In the first week of December thousands of North Koreans, fleeing the Chinese armies, had sailed from Chinnampo. At Wonsan, where Captain Jarrell had arranged a screening of civilians so that those whose lives would be endangered by the Communists could be removed, an anticipated thousand refugees had multiplied beyond belief. With 7,000 aboard, and with the ships filled to capacity, the transport crews had been confronted with the tragic sight of another 20,000 trying to break through the barbed wire barriers, and had concluded that about twice the population of Wonsan had gathered there in the hope of escape. At Hungnam it was still worse.
For the inhabitants of North Korea the miseries of war had been compounded by the arrival of an alien army from across the Yalu. Villagers on the Chosin plateau, their houses taken over by the Chinese, had requested the Marines to call down air strikes upon the invader; their wishes had been granted them, and their villages had been burned from the air. Thus twice dispossessed, and preferring the invader from overseas to the invader from the north, the tide of humanity flowed southward toward Hungnam. As the Marines moved down from Hagaru the thousands of civilians followed, huddling outside the perimeter by night and moving onward when the march resumed, presenting both tragic spectacle and military menace.

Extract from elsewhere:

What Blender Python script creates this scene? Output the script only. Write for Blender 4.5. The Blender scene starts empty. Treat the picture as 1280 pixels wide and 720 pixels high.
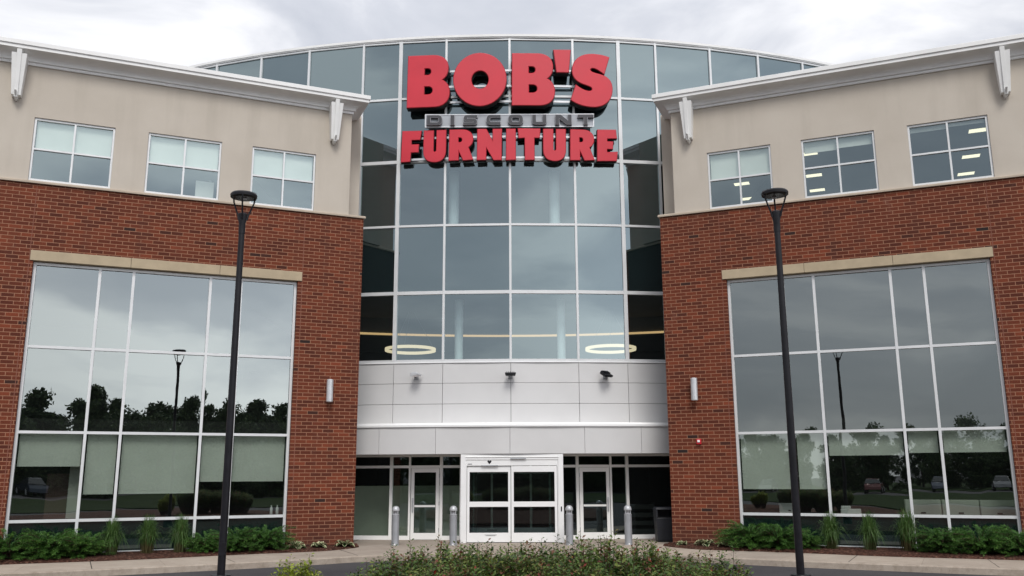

At Hungnam an original estimate of 25,000 refugees requiring evacuation had quickly to be abandoned. Early in the operation Colonel Forney found himself with 50,000 in hastily constructed camps and more pouring in; at Hamhung more than 50,000 had attempted to board the last refugee train for Hungnam. In the light of these numbers the few vessels furnished by the Republic of Korea were wholly inadequate, and other shipping had to be committed at an early date. The exodus involved an incredible packing of humanity: LST loads were never less than 5,000, and in one case reached 10,500; a total of about 14,000 was taken out in the chartered Meredith Victory. On the 23rd, as preparations to close down were being completed, a temporary surplus of shipping developed, and Forney brought in three Victory ships and two LSTs on which he loaded 50,000 Koreans. In the end the record showed 91,000 taken out, not counting children in arms, in knapsacks, or in utero. If this was a remarkable accomplishment no one congratulated himself overmuch, for, as the report concludes, "at least that number had to be left behind for lack of shipping space, and riot among these was only prevented by subterfuge."

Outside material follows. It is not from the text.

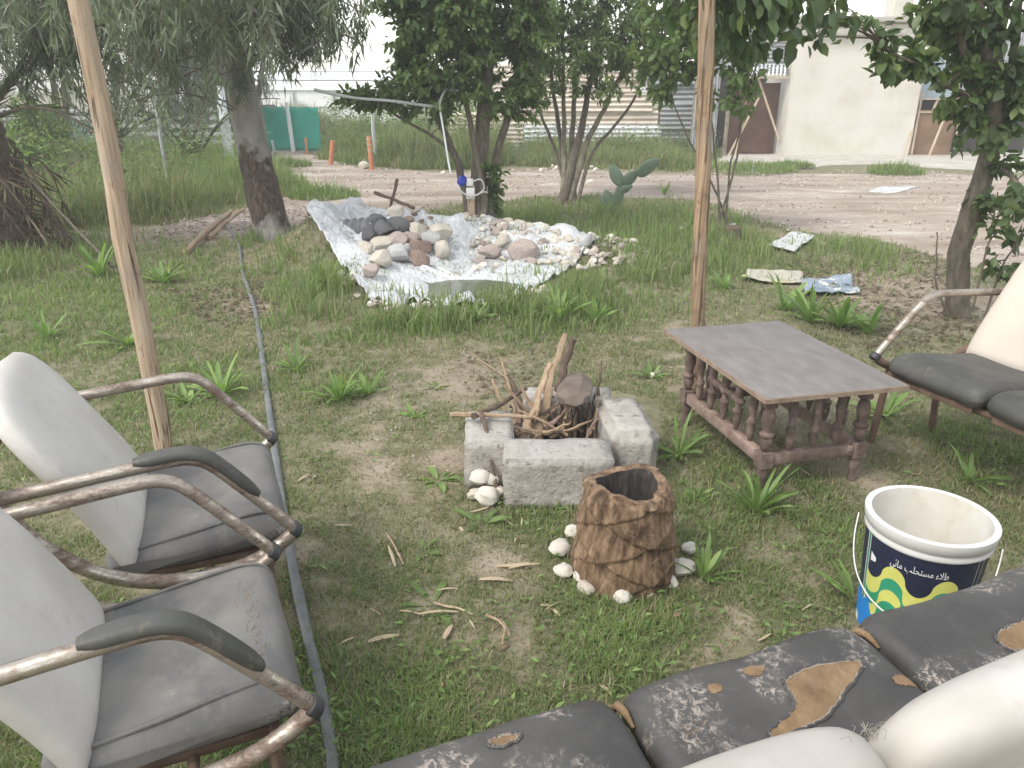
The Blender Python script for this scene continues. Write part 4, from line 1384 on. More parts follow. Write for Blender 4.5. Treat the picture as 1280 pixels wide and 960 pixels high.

Heavy Chinese pressure had been expected from about the 20th, but although from time to time night probing attacks were reported, the perimeter remained generally quiet to the last. With loading ahead of schedule, and with sufficient shipping on hand, 4,000 tons of ammunition and 13 boxcars were added to the scheduled lift. On the 22nd the 3rd Division began loading everything but the infantry and artillery, while excess transport from these units was put on board during that day and the next. As zero hour approached, air support was increased, and the offensive sorties from Task Force 77 went up from 105 on the 21st to 161 on the 23rd. General Almond had repeatedly suggested bringing in Missouri from Task Force 77, and Struble had planned to do so for the final phase. So in she came on the 23rd, as the last battalion of corps artillery was being taken off. That night naval gunfire increased by a factor of three.
The 24th of December dawned clear, and by 0800 all was in readiness. To lift the remaining 9,720 personnel, LVTs had been put up on the flanking beaches, and seven LSTs along the Hungnam waterfront. During the morning the gunfire ships maintained a zone barrage covering a mile-wide area outside the 3,000-yard perimeter. At 1100, as the troops began to pull back, embarkation was begun. Everything went as planned. The enemy made no appearance. The only difficulties were caused by an accidental explosion of an ammunition dump, which destroyed some landing craft and resulted in a number of casualties. By 1405 all beaches were secured. At 1410 Admiral Doyle ordered the UDT personnel to blow the place, demolition charges were set off, and the piers, cranes, and walls of the inner harbor disappeared in an eruption of smoke and flame.
By 1436 all hands were off and Captain Kelly was preparing to sortie the amphibious shipping. Overhead in the cold sky there orbited the last combat air patrol from the fast carrier task force. Along the docks the explosions had stopped, but fire was licking at the ruins, and from the harbor of Hungnam, briefly one of the worlds busiest ports, a column of smoke rose high into the air. Three miles inland, as the gunfire ships were getting underway, some Chinese troops were observed coming over a hill, and a few Parthian salvos were let go at these individuals, who by their temerity thus achieved the distinction of receiving the last rounds of the campaign.
The statistics of the evacuation are worth noting: 105,000 U.S. and Korean military personnel, 91,000 refugees, 350,000 measurement tons of cargo, 17,500 vehicles. The available shipping had proved sufficient, although most vessels had to make two trips, some made more, and the loads involved totalled 6 APAs, 6 AKAs, 13 TAPs, 76 MSTS time-charters, 81 LSTs, and 11 LSDs. As for comparisons with other operations, none seems very fruitful. Dunkirk comes first to mind, but circumstances there were very different: 338,000 troops were taken out, but many remained behind, hardly any equipment was saved, and the ships involved suffered grievously from air attack. But such questions concerning the degree of enemy opposition and the size of the lift tend to obscure the central point, that freedom to come and go depends upon control of the sea. The Athenians at Syracuse, Cornwallis at Yorktown, the Axis forces in North Africa lacked this control. In those armies no one escaped captivity.